Oleh : Kang Iqbal
SEMARANG - Seragam polisi adalah hukum” demikian dikatakan oleh Satjipto Raharjdo (Polisi Sipil, 2003).
Hukum yang terkandung dalam seragam polisi itulah yang membedakan polisi dengan CiU (Civilian in uniform) yang lain seperti jaksa, satpam dan lainnya.
Bagaimana masyarakat melihat sosok hukum dan kepribadian polisi tercermin dari perilaku sosok berseragam polisi pada saat bertugas maupun tidak dalam melayani bermasyarakat
Seragam polisi yang dikenakan akan berdampak terhadap penilaian perilaku. Di balik seragam polisi terdapat kekuatan nilai hukum yang ada dan menjadi ciri kepribadian yang mengenakannya.
Seragam polisi yang dipakai seseorang adalah simbol hukum yang berjalan.
“man on the street” ( Prof. D.J. Van Apeldoorn).
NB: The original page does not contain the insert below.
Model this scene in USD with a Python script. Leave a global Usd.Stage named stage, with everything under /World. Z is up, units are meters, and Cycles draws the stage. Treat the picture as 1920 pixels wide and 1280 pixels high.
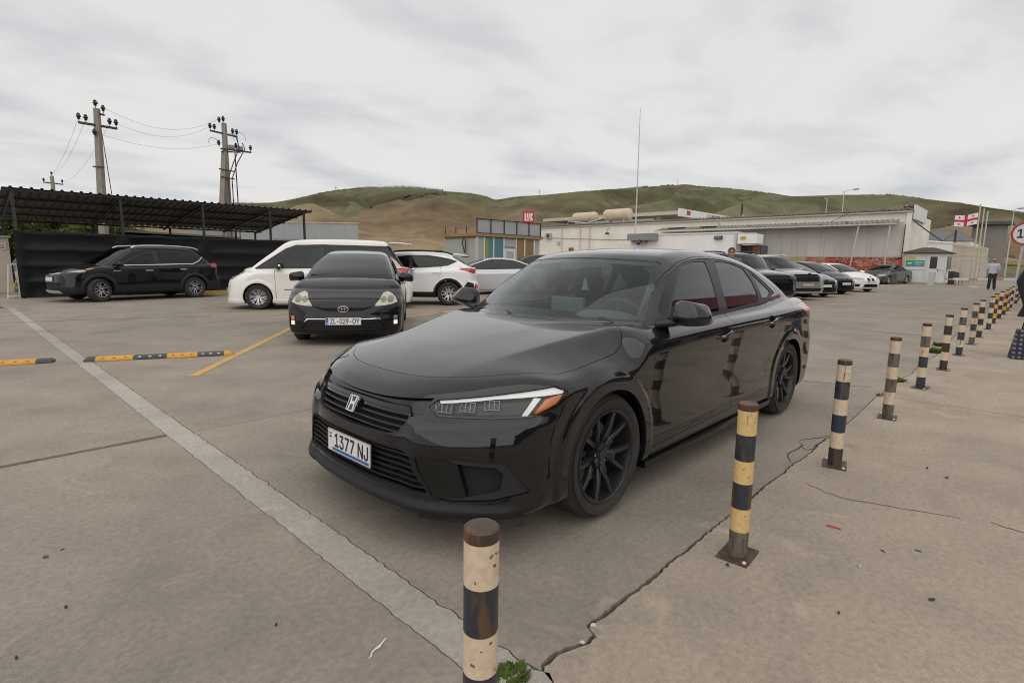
import math, random
import numpy as np, trimesh, shapely, shapely.affinity, usdkit, meshkit
import manifold3d as m3
from manifold3d import Manifold, CrossSection
from scipy.interpolate import PchipInterpolator
from scipy.ndimage import map_coordinates
from shapely.geometry import Polygon, LineString, Point, MultiPolygon, box as sbox
from shapely.ops import unary_union
from pxr import Usd, UsdGeom, UsdShade, UsdLux, Gf, Vt, Sdf

random.seed(7)
rng = np.random.default_rng(7)
stage = Usd.Stage.CreateInMemory()
UsdGeom.SetStageUpAxis(stage, 'Z')
UsdGeom.SetStageMetersPerUnit(stage, 1.0)
world = UsdGeom.Xform.Define(stage, '/World')
UsdGeom.Scope.Define(stage, '/World/Looks')

# ---------------------------------------------------------------- camera
EYE = np.array([2.2260, 2.3312, 1.2932])
YAW, PITCH, ROLL, FOC = 3.9051, -0.1466, 0.0122, 1008.26
_f = np.array([math.cos(PITCH)*math.cos(YAW), math.cos(PITCH)*math.sin(YAW), math.sin(PITCH)])
_r = np.array([math.sin(YAW), -math.cos(YAW), 0.0])
_u = np.cross(_r, _f)
RIGHT = math.cos(ROLL)*_r + math.sin(ROLL)*_u
UP = -math.sin(ROLL)*_r + math.cos(ROLL)*_u
cam = UsdGeom.Camera.Define(stage, '/World/camera')
M = Gf.Matrix4d(*RIGHT, 0, *UP, 0, *(-_f), 0, *EYE, 1)
cam.AddTransformOp().Set(M)
cam.CreateHorizontalApertureAttr(36.0)
cam.CreateVerticalApertureAttr(36.0*682/1024)
cam.CreateFocalLengthAttr(36.0*FOC/1920)
cam.CreateClippingRangeAttr(Gf.Vec2f(0.05, 20000))
cam.CreateExposureAttr(0.22)

# ---------------------------------------------------------------- sky and sun
SUN_EL, SUN_AZ = math.radians(52), math.atan2(0.80, 0.60)      # azimuth = atan2(x, y) of the direction towards the sun
LOOK = '/World/Looks/'
def mat(name, nodes, links=(), surface=None, volume=None):
    return usdkit.material(stage, LOOK + name, nodes, links, surface, volume)
sky_mat = mat('overcast_sky', {
    'tc': ('texture_coordinate', {}),
    'sep': ('separate_xyz', {}),
    'zc': ('math', {'math_type': 'maximum', 'value2': 0.0}),
    'za': ('math', {'math_type': 'add', 'value2': 0.13}),
    'dx': ('math', {'math_type': 'divide'}), 'dy': ('math', {'math_type': 'divide'}),
    'cmb': ('combine_xyz', {}),
    'mp': ('mapping', {'rotation': (0, 0, 0.62), 'scale': (1.25, 1.75, 1.0), 'location': (3.1, 1.7, 0)}),
    'n1': ('noise_texture', {'scale': 1.0, 'detail': 8.0, 'roughness': 0.52, 'distortion': 0.25}),
    'n2': ('noise_texture', {'scale': 0.33, 'detail': 3.0, 'roughness': 0.5}),
    'mixn': ('math', {'math_type': 'multiply_add', 'value2': 0.72}),
    'mul2': ('math', {'math_type': 'multiply', 'value2': 0.42}),
    'ramp': ('rgb_ramp', {'ramp': [(0.0, (4.2, 4.35, 4.6)), (0.42, (4.8, 4.92, 5.15)), (0.53, (5.9, 5.9, 5.98)), (0.62, (6.8, 6.7, 6.6)), (1.0, (7.5, 7.3, 7.1))]}),
    'sky': ('sky_texture', {'sky_type': 'single_scattering', 'sun_disc': False, 'sun_elevation': SUN_EL, 'sun_rotation': SUN_AZ}),
    'mix': ('mix_color', {'blend_type': 'mix', 'fac': 0.96}),
    'bg': ('background_shader', {'strength': 0.1}),
}, [('tc.generated', 'sep.vector'), ('sep.z', 'zc.value1'), ('zc.value', 'za.value1'), ('sep.x', 'dx.value1'), ('za.value', 'dx.value2'),
    ('sep.y', 'dy.value1'), ('za.value', 'dy.value2'), ('dx.value', 'cmb.x'), ('dy.value', 'cmb.y'), ('cmb.vector', 'mp.vector'),
    ('mp.vector', 'n1.vector'), ('mp.vector', 'n2.vector'), ('n2.fac', 'mul2.value1'), ('n1.fac', 'mixn.value1'), ('mul2.value', 'mixn.value3'),
    ('mixn.value', 'ramp.fac'), ('sky.color', 'mix.a'), ('ramp.color', 'mix.b'), ('mix.result', 'bg.color')], 'bg.background')
dome = UsdLux.DomeLight.Define(stage, '/World/sky')
dome.CreateIntensityAttr(1.0)
UsdShade.MaterialBindingAPI.Apply(dome.GetPrim()).Bind(sky_mat)
dome.GetPrim().SetCustomDataByKey('kind', 'structure')
sun = UsdLux.DistantLight.Define(stage, '/World/sun')
sun.CreateNormalizeAttr(True)
sun.CreateIntensityAttr(0.36)
sun.CreateAngleAttr(110.0)
sun.CreateColorAttr(Gf.Vec3f(1.0, 0.96, 0.9))
_sd = np.array([math.cos(SUN_EL)*math.sin(SUN_AZ), math.cos(SUN_EL)*math.cos(SUN_AZ), math.sin(SUN_EL)])
_ax = np.cross([0, 0, 1], _sd); _ax /= np.linalg.norm(_ax); _ay = np.cross(_sd, _ax)
sun.AddTransformOp().Set(Gf.Matrix4d(*_ax, 0, *_ay, 0, *_sd, 0, 0, 0, 30, 1))

# ---------------------------------------------------------------- helpers
used = {}
def numbered(parent, name):
    k = (parent, name)
    used[k] = used.get(k, -1) + 1
    return name if used[k] == 0 else '%s_%03d' % (name, used[k])
def path_of(p):
    return '/World' if p is None else (p if isinstance(p, str) else str(p.GetPath()))
def tag(prim, label=None, cat=None, group=None, kind=None):
    for k, v in (('label', label), ('category', cat), ('group', group), ('kind', kind)):
        if v: prim.SetCustomDataByKey(k, v)
    return prim
def xform(p, loc=(0, 0, 0), rz=0.0, rx=0.0, ry=0.0):
    p.AddTranslateOp().Set(Gf.Vec3d(*map(float, loc)))
    p.AddRotateZOp().Set(float(math.degrees(rz)))
    if rx: p.AddRotateXOp().Set(float(math.degrees(rx)))
    if ry: p.AddRotateYOp().Set(float(math.degrees(ry)))
def thing(name, label, cat, loc=(0, 0, 0), rz=0.0, group=None, parent=None, rx=0.0, ry=0.0):
    par = path_of(parent)
    x = UsdGeom.Xform.Define(stage, par + '/' + numbered(par, name))
    xform(x, loc, rz, rx, ry)
    return tag(x.GetPrim(), label, cat, group)
def dup(root, loc, rz=0.0, label=None, group=None, rx=0.0, ry=0.0):
    was = root.GetCustomData()
    name = root.GetName()
    if name[-4:-3] == '_' and name[-3:].isdigit(): name = name[:-4]
    x = UsdGeom.Xform.Define(stage, '/World/' + numbered('/World', name))
    x.GetPrim().GetReferences().AddInternalReference(root.GetPath())
    x.GetPrim().SetInstanceable(True)
    x.ClearXformOpOrder()
    for op in ('xformOp:translate', 'xformOp:rotateZ', 'xformOp:rotateX', 'xformOp:rotateY'):
        pass
    m = Gf.Matrix4d(1.0)
    R = Gf.Matrix4d().SetRotate(Gf.Rotation(Gf.Vec3d(0, 1, 0), math.degrees(ry))) * Gf.Matrix4d().SetRotate(Gf.Rotation(Gf.Vec3d(1, 0, 0), math.degrees(rx))) * Gf.Matrix4d().SetRotate(Gf.Rotation(Gf.Vec3d(0, 0, 1), math.degrees(rz)))
    R.SetTranslateOnly(Gf.Vec3d(*map(float, loc)))
    x.AddTransformOp(opSuffix='place').Set(R)
    return tag(x.GetPrim(), label or was.get('label'), was.get('category'), group or was.get('group'))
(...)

Karena dilihat dari aktifitas kesehariannya tanpa terlalu dipengaruhi oleh tempat dimana pemakai seragam polisi itu berada baik di jalan raya, terminal, gang sempit, pasar, perkampungan, perkotaan, tempat hiburan malam dan tempat lokalisasi sekalipun
Keberadaan seragam polisi membuat masyarakat patuh karena ketidak patuhannya akan menimbulkan sanksi terhadapnya.
Lalu bagaimana persepsi masyarakat terhadap hukum sendiri?
Hukum akan dianggap tegas ketika masyarakat melihat seseorang berseragam polisi bertindak tegas terhadap pelanggaran lalu lintas dan ketegasan dalam mengambil tindakan hukum terhadap kelompok khilafatul muslimin di Jakarta, brebes, solo, sukoharjo dan daerah lainnya.
Hukum dianggap objektif ketika masyarakat melihat kejujuran, keterbukaan dan objektifitas dalam proses rekruitmen anggota Polri
Hukum dianggap berimbang ketika masyarakat melihat pemberian “punishment” (hukuman) dan reward (penghargaan) bagi masyarakat serta anggota polisi melakukan pelanggaran dan anggota polisi yang berprestasi dalam pengabdiannya.
Hukum dianggap berwibawa ketika masyarakat melihat dari cara berseragam yang dikenakan seseorang terlihat rapi, disetrika, necis dan serasi dengan pemakainya. Juga bertindak dan bertutur kata yang sopan ketika berhadapan dengan masyarakat.
Namun akan sangat berbeda ketika masyarakat yang melihat Polisi berseragam Naik Motor ngebut atau Seragam Polisi pada saat jam sibuk pulang sekolah justru terlihat bercengkerama di pos polisi bermain HP tanpa mempedulikan lingkungan sekitarnya.
Melihat sekelompok orang yang menggunakan baju seragam polisi tampil seadanya, tidak rapi dan kumal dengan kancing dada terbuka dan lengan baju yang digulung setengah lengan, naik truk polisi atau mobil patrol atau naik sepeda motor, ngebut di jalan raya, melanggar rambu – rambu lalu lintas dan membahayakan pemakai jalan lainnya, Hukum akan dianggap begitu arogan, sombong, cuek dan kumal.
Hukum juga dianggap tidak bertanggung jawab karena ketiadaan seragam polisi atau keterlambatan kehadiran seragam polisi di TKP saat terjadi kecelakaan atau tindak pidana.
Hukum juga dianggap peragu ketika seorang berseragam polisi ragu-ragu mengatur arus lalu lintas dan ragu-ragu dalam mengambil keputusan di jalan raya sehingga yang tampak justru kemacetan dan keruwetan di jalan, bukan kelancaran seperti yang di harapkannya.
Tentu kita akan melihat ungkapan kekecewaan, umpatan dan cacian yang kita dengar dari masyarakat di semua Platform media
Apa yang menjadi keinginan masyarakat melihat seragam polisi yaitu selalu bertindak tegas dan humanis, jujur , obyektif tidak memihak, bertanggung jawab dan berwibawa, selalu hadir ketika terjadi kejadian tindak pidana.
Kehadiran seragam polisi membuat mereka merasa terlindungi dan terayomi keberadaannya.
Uraian di atas merupakan sedikit gambaran betapa masyarakat umum melihat seragam polisi di lapangan lebih dari sekedar hukum yang ada
Seragam itu adalah sebuah representasi hukum yang hidup dan bergerak. Ada kekuatan yang terkandung dibalik “Seragam Polisi’.
Sebagai bahan renungan di HUT Bhayangkara ke -76 mari kita melihat dan bertanya kepada diri kita apakah masyarakat akan mendapatkan rasa aman, terayomi, terlindungi dan terlayani karena kehadiran seragam polisi di tengah tengah mereka.